Em "A Origem das Espécies", Darwin afirmou que "durante esses vastos, mas desconhecidos, períodos de tempo, o mundo fervilhava de criaturas vivas". Mas ele não sabia por que não havia registros delas.
Levou muito tempo, e pesquisas em alguns dos lugares mais remotos do planeta -o Outback australiano, o deserto da Namíbia, a Terra Nova (Canadá) e o extremo norte da Rússia-, mas hoje temos registros fósseis da época imediatamente anterior ao Cambriano. As rochas revelam um mundo cujos oceanos fervilhavam com diferentes formas de vida.
Essa brecha no registro fóssil, hoje chamada de período Ediacarano, é de intenso interesse. Datado de 635 a 542 milhões de anos atrás, é o primeiro novo período geológico a ser denominado em mais de um século.
Geólogos desenvolveram algumas teorias sobre as mudanças drásticas no clima e na química da Terra que podem ter permitido a evolução dos animais.
O primeiro grande avanço em direção à descoberta da primeira forma de vida animal ocorreu em 1946, quando Reginald Sprigg, um geólogo do sul da Austrália, notou algumas impressões em forma de disco de até 10 cm de diâmetro em rochas nas montanhas Ediacaran, ao norte de Adelaide. Ele acreditou que sua aparência incomum e sua idade marcassem o início do Cambriano, e as considerou as formas animais mais antigas jamais vistas. Mas suas descobertas foram ignoradas.
Uma década depois, mais formas de corpos macios foram encontradas nas montanhas Ediacaran e no Reino Unido, e sua idade foi definida como anterior ao Cambriano. Depósitos de formas de idade semelhante foram descobertos na Terra Nova, no sul da Namíbia, no mar Branco da Rússia e em mais de 30 outros lugares nos cinco continentes. A distribuição dessas formas variadas demonstra que a vida era complexa e diversificada no Ediacarano.
Mas muitas dessas criaturas são tão diferentes das formas modernas que decifrar o que elas são e como viviam continua desafiando os paleontologistas. A maioria dos ediacaranos não tem algumas características típicas dos animais modernos -como a boca ou o ânus, ou as conchas típicas de muitos grupos cambrianos. Os cientistas também tinham de explicar como essas criaturas funcionavam.
O tipo de animais ediacaranos que os paleontologistas se esforçaram especialmente para identificar são aqueles com simetria corpórea bilateral, a característica típica de muitos grupos animais modernos, incluindo os humanos.

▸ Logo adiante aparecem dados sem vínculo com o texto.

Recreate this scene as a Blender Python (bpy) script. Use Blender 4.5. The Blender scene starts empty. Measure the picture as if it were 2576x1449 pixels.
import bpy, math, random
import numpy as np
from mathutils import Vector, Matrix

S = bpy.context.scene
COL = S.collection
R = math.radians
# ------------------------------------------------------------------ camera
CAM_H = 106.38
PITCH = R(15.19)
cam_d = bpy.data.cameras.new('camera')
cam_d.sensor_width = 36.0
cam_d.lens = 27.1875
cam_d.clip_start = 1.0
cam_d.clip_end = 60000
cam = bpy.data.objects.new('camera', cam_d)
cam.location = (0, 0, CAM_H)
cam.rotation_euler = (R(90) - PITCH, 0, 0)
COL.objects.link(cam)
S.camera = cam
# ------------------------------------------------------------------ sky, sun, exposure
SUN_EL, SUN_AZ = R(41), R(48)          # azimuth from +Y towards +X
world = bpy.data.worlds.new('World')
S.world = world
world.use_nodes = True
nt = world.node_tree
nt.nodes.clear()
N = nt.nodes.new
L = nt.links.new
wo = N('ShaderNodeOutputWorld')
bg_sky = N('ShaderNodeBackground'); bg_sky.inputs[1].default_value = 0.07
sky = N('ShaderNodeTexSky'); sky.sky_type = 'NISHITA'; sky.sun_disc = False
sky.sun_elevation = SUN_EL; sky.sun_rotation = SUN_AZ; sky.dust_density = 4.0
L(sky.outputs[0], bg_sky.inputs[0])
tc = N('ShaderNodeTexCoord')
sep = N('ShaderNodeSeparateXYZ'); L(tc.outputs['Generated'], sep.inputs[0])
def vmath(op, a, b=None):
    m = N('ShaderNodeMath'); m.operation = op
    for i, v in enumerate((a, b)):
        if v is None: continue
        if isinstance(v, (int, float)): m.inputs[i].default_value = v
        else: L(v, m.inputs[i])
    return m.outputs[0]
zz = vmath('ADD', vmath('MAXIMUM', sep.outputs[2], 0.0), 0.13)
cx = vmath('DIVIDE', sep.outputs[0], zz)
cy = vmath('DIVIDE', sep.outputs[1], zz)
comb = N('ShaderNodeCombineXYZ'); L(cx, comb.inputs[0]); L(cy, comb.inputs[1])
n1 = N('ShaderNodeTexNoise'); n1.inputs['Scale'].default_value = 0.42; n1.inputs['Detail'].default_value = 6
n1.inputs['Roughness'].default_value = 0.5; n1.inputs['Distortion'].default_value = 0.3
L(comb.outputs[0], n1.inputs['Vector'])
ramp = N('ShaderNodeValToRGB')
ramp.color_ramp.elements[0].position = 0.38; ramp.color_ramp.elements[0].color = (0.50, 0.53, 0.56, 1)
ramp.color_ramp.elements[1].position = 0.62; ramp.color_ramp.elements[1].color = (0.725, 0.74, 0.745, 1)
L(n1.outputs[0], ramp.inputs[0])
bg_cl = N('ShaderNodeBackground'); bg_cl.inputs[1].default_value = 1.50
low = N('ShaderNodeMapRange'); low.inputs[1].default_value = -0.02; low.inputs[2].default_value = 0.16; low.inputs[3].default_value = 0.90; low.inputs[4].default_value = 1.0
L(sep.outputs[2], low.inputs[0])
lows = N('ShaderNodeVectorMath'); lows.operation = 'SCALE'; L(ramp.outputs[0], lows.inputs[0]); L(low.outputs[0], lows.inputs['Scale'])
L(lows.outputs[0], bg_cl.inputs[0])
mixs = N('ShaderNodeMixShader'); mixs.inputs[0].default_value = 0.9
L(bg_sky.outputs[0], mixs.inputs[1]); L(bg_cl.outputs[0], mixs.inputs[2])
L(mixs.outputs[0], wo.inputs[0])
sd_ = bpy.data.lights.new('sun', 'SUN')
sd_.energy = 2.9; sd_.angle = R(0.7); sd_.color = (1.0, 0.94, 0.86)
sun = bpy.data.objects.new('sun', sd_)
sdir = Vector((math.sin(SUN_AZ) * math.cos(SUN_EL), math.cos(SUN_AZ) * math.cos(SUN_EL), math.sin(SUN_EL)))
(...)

Localizar as origens dos animais bilaterais é crucial para a compreensão do ritmo da evolução animal. O registro fóssil ediacarano também não levanta a questão de por que, depois de mais de 2,5 bilhões de anos, formas maiores e mais complexas surgiram naquela época.
Um requisito básico para as grandes criaturas é o oxigênio, e a história dos níveis de oxigênio também está gravada nas rochas. Os primeiros ediacaranos eram criaturas de águas profundas que emergiram entre 575 e 565 milhões de anos atrás.
Análises químicas recentes de sedimentos ediacaranos revelam que o oceano profundo originalmente não tinha oxigênio, depois tornou-se muito mais rico nessa substância e assim se manteve. Essa elevação acentuada pode ter sido o catalisador para a evolução dos animais.
Darwin escreveu a um amigo certa vez: "Nosso ancestral foi um animal que respirava água, tinha uma bexiga natatória, uma grande cauda natatória, um crânio imperfeito e sem dúvida era hermafrodita!".
Os fósseis ediacaranos nos dizem que Darwin foi generoso demais. Nosso mais antigo ancestral animal provavelmente não tinha cabeça, nem cauda, nem órgãos sexuais e ficava imóvel no fundo do mar, como um capacho.